BE CLEAR—Be sensitive to the words you use when communicating with the website developer especially via email.  For example, to tell a developer that you want him or her to make a page look prettier may mean very little.  What does “prettier” mean?  The developer may want to know what you mean by “prettier.”  After all, what I might think is pretty may not be what you think is pretty. Therefore, be specific and descriptive when communicating your desires for a webpage or the website to the developer.

BE CONSISTENT—Decide what you want and stick with it.  When you start changing your mind and modifying your requirements during the design, then you will spend more money because the developer has to undo the work that was done so that they can redo it to your new specifications.  Since components of a website are connected, it could be that this change may affect other parts of the website, which will require even more work from the developer resulting in an increase in the overall cost of the project.

So, don’t start changing your mind about your requirements and desires during development.  I do understand that sometimes things change, and those changes may occur in the middle of a website development project, which will necessitate a change in the design.  However, the point here is to not change your mind about preferences, the way things work, the flow of pages, design, etc. just because you have changed your mind about something.  Do all that work before the development begins and your developers will be able to go straight through the design costing you no more than the original quoted price.

USE INTERNAL RESOURCES—Use the skillset of the people in your organization to help defray some of the cost. This could be done by those individuals perhaps doing some of the work or by being intimately involved with the planning of the project.  A website developer will not necessarily present the most cost-effective solution.  Therefore, the more you know about various technologies beforehand, the better.

There may be power users in your organization that can help determine the best technology or approach to use.  They may also be able to counsel the stakeholders on the financial or operations impact a certain design approach could have.  Use these individuals to the best of their abilities. This alone could help defray development and post-development maintenance costs.

BE PREPARED—One thing that causes a web development cost to escalate is not being prepared.  I have seen companies that go to a web developer with the mindset that the web development company is going to help the company create their requirements and lead them in the right direction.  A web development company is in business to make money.  Though the company may have integrity, they are still in business to make money and the client is how they will make that money.  Therefore, it would not be to their advantage to start with the cheapest solution.  Instead, they may offer the deluxe package giving you bells and whistles that you may not need.

Discuss the website project internally before contacting a developer.  Decide what you want and what functions are required.  Determine how the site should look such as colors, layouts, types of images, etc.  You might even consider creating a style document to establish styling parameters for the site such as specific color code, layout, etc.

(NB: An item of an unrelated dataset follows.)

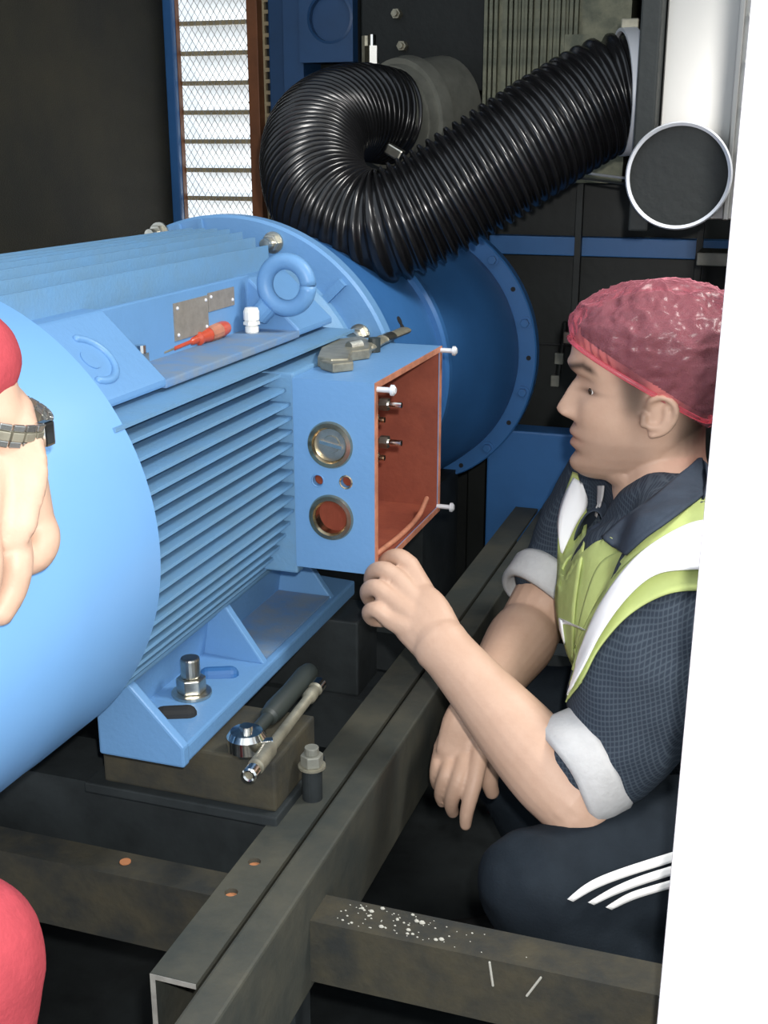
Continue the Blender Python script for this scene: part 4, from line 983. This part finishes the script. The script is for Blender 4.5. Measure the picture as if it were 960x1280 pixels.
laid(TC, [(886, 560), (868, 577), (848, 594), (812, 625), (776, 650), (752, 672)], [(898, 604), (882, 617), (860, 633), (830, 655), (806, 672), (782, 694)], 40, 12, .012, 'collar_fold', 'collar', clo, .003)
laid(TC, [(747, 607), (747, 622), (744, 645)], [(755, 607), (753, 623), (746, 647)], 14, 5, .010, 'undershirt_edge', 'cuff', wk)
laid(TR2, [(905, 648), (862, 654), (808, 685), (772, 722), (742, 770), (722, 820), (706, 850), (700, 876)], [(905, 712), (866, 712), (820, 718), (783, 748), (752, 790), (732, 828), (720, 850), (703, 880)], 44, 14, .012, 'reflective_tape', 'tape', vo)
laid(TR2, [(717, 597), (703, 625), (697, 655), (701, 690)], [(728, 604), (735, 630), (722, 652), (703, 692)], 20, 8, .012, 'reflective_tape', 'tape', vo)
laid(TR2, [(694, 768), (702, 776)], [(694, 798), (706, 806)], 6, 8, .012, 'reflective_tape', 'tape', vo)
# ---- trousers with three side stripes
tr = MB(); legs_mb(tr, .006); chain(tr, [J['hip'] + (0, 0, -.03), J['hip'] * .6 + J['belly'] * .4], [(.165, .125), (.158, .120)], 8, 28, hint=TF)
me = remesh(tr, .006, 6, .5)
wrinkle(me, lambda p: mnoise.noise(p * 13 + Vector((4, 4, 0))) * .006 + mnoise.noise(p * 30) * .002)
to = link('trousers', me, 'tracksuit', wk, 9); TT = bvh([to])
for a, b in (([(709, 1124), (735, 1103), (775, 1086), (850, 1062)], [(716, 1127), (742, 1112), (780, 1097), (850, 1075)]),
             ([(735, 1128), (765, 1110), (800, 1095), (850, 1079)], [(742, 1131), (770, 1118), (805, 1105), (850, 1091)]),
             ([(757, 1134), (785, 1117), (815, 1107), (850, 1097)], [(764, 1137), (790, 1125), (818, 1116), (850, 1107)])):
    laid(TT, a, b, 22, 4, .004, 'side_stripe', 'stripe', to)
for h_, k_, a_ in LEG:
    fd = unit(np.array([(k_ - h_)[0], (k_ - h_)[1], 0])); c = a_ * (1, 1, 0)
    mb = MB(); chain(mb, [c + (0, 0, .05) - fd * .05, c + (0, 0, .045) + fd * .05, c + (0, 0, .032) + fd * .18], [(.038, .048), (.044, .043), (.042, .030)], 14, 20, hint=(0, 0, 1))
    mb.box(c + (-.0, -.0, -.0) - fd * .0 + (-.04, -.04, .002), c + (.04, .04, .03)); mb2 = remesh(mb, .006, 3); link('shoe', mb2, 'shoe', wk, 9)
# ================================================================== second person, at the left edge
P2 = dict(hip=np.array((-.80, .16, .74)), hipR=np.array((-.70, .12, .72)), hipL=np.array((-.90, .20, .72)), knR=atd(-62, 1205, .88), shR=np.array((-.66, .20, 1.22)), shL=np.array((-.96, .34, 1.22)), neck=np.array((-.79, .33, 1.30)))
wrist = atd(-8, 525, .865); elb = atd(-300, 310, .74)
b2 = MB()
cuf = atd(-54, 458, .845); aw_h = unit(atd(-26, 600, .880) - atd(0, 470, .835))
chain(b2, [P2['hip'], P2['hip'] * .5 + P2['neck'] * .5 + (0, -.02, 0), P2['neck'] + (0, 0, -.08)], [(.15, .11), (.15, .11), (.12, .09)], 20, 26, hint=(.3, .9, 0))
for s in ('shL', 'shR'): chain(b2, [P2['neck'] + (0, 0, -.04), P2[s]], [.06, .06], 8, 16)
hc = P2['neck'] + np.array((.02, .09, .17))
chain(b2, [P2['neck'] + (0, 0, -.03), hc + (0, -.03, -.07)], [.055, .055], 8, 18)
b2.ball(hc + (0, 0, .02), (.076, .095, .105), 24, 16); b2.ball(hc + (0, .03, -.05), (.055, .062, .06), 20, 12); b2.ball(hc + (0, .1, -.01), (.012, .02, .02), 12, 8)
for sx in (-1, 1): b2.ball(hc + (sx * .078, 0, 0), (.010, .02, .032), 12, 8)
chain(b2, [P2['shR'], elb], [.052, .045], 10, 18)
chain(b2, [elb, elb * .5 + cuf * .5, cuf, wrist], [.040, .038, .034, (.031, .024)], 18, 20)
def onc(u, v, r):
    """a point resting on the fan cowl, r above its surface"""
    q = ray(u, v); o = np.array((-AX, CAMH - AZ)); d = np.array((q[0], q[2]))
    a_, b__, c_ = d @ d, 2 * o @ d, o @ o - (.2395 + r) ** 2
    return C0 + q * (-b__ - math.sqrt(max(b__ * b__ - 4 * a_ * c_, 0))) / (2 * a_)
def f2(pts, r0, r1, n=22):
    R = np.linspace(r0, r1, len(pts)); chain(b2, [onc(u, v, r * .95 + h) for (u, v, h), r in zip(pts, R)], list(R), n, 14)
KN = [(44, 648), (10, 662), (-25, 662), (-56, 645)]
for k, (u, v) in enumerate(KN):
    w0 = wrist + RT * (.014 - .0095 * k); m_ = onc((u + 8 - 9 * k) * .62, 590, .028); chain(b2, [w0, m_, onc(u, v, .016)], [(.017, .016), (.0165, .0145), (.0148, .0140)], 14, 16)
chain(b2, [wrist, onc(-8, 590, .026), onc(-8, 640, .018)], [(.031, .019), (.040, .012), (.034, .010)], 14, 22, hint=FW)
f2([(44, 648, 0), (54, 672, .006), (47, 694, .004), (28, 705, 0)], .0142, .0108)
f2([(10, 662, 0), (20, 697, .008), (15, 735, .004), (0, 766, 0)], .0140, .0102)
f2([(-25, 662, 0), (-18, 702, .008), (-22, 745, .004), (-35, 776, 0)], .0136, .0100)
f2([(-56, 645, 0), (-54, 685, .006), (-58, 718, .003), (-67, 742, 0)], .0124, .0090)
f2([(-45, 575, .004), (-78, 605, .003), (-92, 640, 0), (-94, 668, 0)], .0160, .0105)
kR = P2['knR']; aR = np.array((kR[0] - .03, kR[1] - .13, .10)); kL = np.array((-1.00, .02, .40)); aL = np.array((-.98, -.25, .12))
L2 = [(P2['hipR'], kR, aR), (P2['hipL'], kL, aL)]
def legs2(mb, d):
    for h_, k_, a_ in L2:
        chain(mb, [h_, h_ * .5 + k_ * .5, k_], [.090 + d, .080 + d, .062 + d], 14, 22); chain(mb, [k_, k_ * .65 + a_ * .35, a_], [.060 + d, .058 + d, .040 + d], 14, 22)
legs2(b2, -.012)
chain(b2, [P2['shL'], P2['shL'] + (-.03, .05, -.26), P2['shL'] + (.02, .20, -.42)], [.052, .045, .034], 14, 18)
lh = P2['shL'] + (.02, .20, -.42)
chain(b2, [lh, lh + (.01, .06, -.07)], [(.034, .02), (.04, .018)], 8, 16)
for k in range(4): chain(b2, [lh + (-.024 + .017 * k, .06, -.07), lh + (-.024 + .017 * k, .085, -.12), lh + (-.022 + .016 * k, .075, -.155)], [.010, .009, .0075], 10, 10)
chain(b2, [lh + (.035, .02, -.02), lh + (.06, .06, -.06)], [.012, .009], 8, 10)
for h_, k_, a_ in L2: chain(b2, [a_, a_ + (.02, .12, -.06)], [.034, .028], 8, 14)
me = remesh(b2, .0030, 2)
at2 = me.color_attributes.new('tint', 'FLOAT_COLOR', 'POINT'); at2.data.foreach_set('color', np.ones(len(me.vertices) * 4, np.float32))
p2_ = thing('person', 'person in red at the left edge with a steel watch and hand on the cowl', 'person', (P2['hip'][0], P2['hip'][1], 0))
link('body', me, 'skin', p2_, 9)
t2 = MB(); legs2(t2, .008); chain(t2, [P2['hip'] + (0, 0, -.03), P2['hip'] + (0, .01, .10)], [(.165, .12), (.158, .118)], 6, 24, hint=(.3, .9, 0))
me = remesh(t2, .006, 5); wrinkle(me, lambda p: mnoise.noise(p * 13) * .006); link('trousers', me, 'red_cloth', p2_, 9)
s2 = MB(); chain(s2, [P2['hip'] + (0, 0, .04), P2['hip'] * .5 + P2['neck'] * .5 + (0, -.02, 0), P2['neck'] + (0, 0, -.09)], [(.162, .122), (.162, .122), (.13, .10)], 20, 26, hint=(.3, .9, 0))
for s in ('shL', 'shR'): chain(s2, [P2['neck'] + (0, 0, -.05), P2[s]], [.07, .07], 8, 16)
chain(s2, [P2['shR'], elb, elb * .5 + cuf * .5, cuf], [.066, .062, .053, .045], 18, 22)
chain(s2, [P2['shL'], P2['shL'] + (-.03, .05, -.26), P2['shL'] + (.01, .17, -.38)], [.066, .058, .046], 14, 20)
me = remesh(s2, .005, 5); wrinkle(me, lambda p: mnoise.noise(p * 15) * .005); link('jacket', me, 'red_cloth', p2_, 9)
hr = MB().ball(hc + (0, -.012, .035), (.082, .096, .100), 24, 16); hr.build('hair', 'hair', p2_, smooth=9)
# watch band of steel links
aw_ = unit(atd(-22, 600, .872) - atd(12, 470, .847)); wc = atd(-9, 517, .863)
wt_ = MB().lathe([(-.004, .036), (-.004, .0395), (.004, .0395), (.004, .036)], wc, aw_, 40, cap=False).build('watch_band', 'watch', p2_, smooth=.5); wt_['label'] = 'steel wrist watch band'
e1 = unit(np.cross(aw_, FW)); e2 = np.cross(aw_, e1)
for k in range(26):
    a = 2 * PI * k / 26; q = wc + (e1 * math.cos(a) + e2 * math.sin(a)) * .0405
    for off in (-.0055, 0, .0055):
        n_ = e1 * math.cos(a) + e2 * math.sin(a); t_ = np.cross(aw_, n_) * .0043; u_ = aw_ * (.0024 if off else .0034); n_ = n_ * (.0016 if off else .0026); c_ = q + aw_ * off * 1.15
        MB().prism([c_ - t_ - u_ - n_, c_ + t_ - u_ - n_, c_ + t_ + u_ - n_, c_ - t_ + u_ - n_], n_ * 2).build('watch_link', 'watch' if off else 'toolsteel', wt_, bevel=.0006)
q = wc + (e1 * math.cos(0.9) + e2 * math.sin(0.9)) * .042
for sg in (1, -1):
    q = wc + (e1 * math.cos(0.1) * sg) * .041
    if (q - C0) @ RT > (wc - C0) @ RT: MB().box(q + (-.005, -.007, -.009), q + (.005, .006, .009)).build('clasp', 'chrome', wt_, bevel=.002)
for h_, k_, a_ in L2:
    c = a_ * (1, 1, 0); mb = MB(); chain(mb, [c + (0, -.05, .05), c + (0, .05, .045), c + (0.01, .18, .032)], [(.038, .048), (.044, .043), (.042, .030)], 14, 18, hint=(0, 0, 1)); link('shoe', remesh(mb, .007, 3), 'shoe', p2_, 9)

I like to use the analogy of building a house.  You would typically decide before going to a home developer how many rooms you want, the type of kitchen, type of backyard, the elevation style you prefer, etc.  You wouldn’t make those decisions while your home is being built.  The same holds true for a web project. Yes things may change during development, but it is far more cost effective to keep those to an absolute minimum by only making changes if true changes in the industry or policies have changed.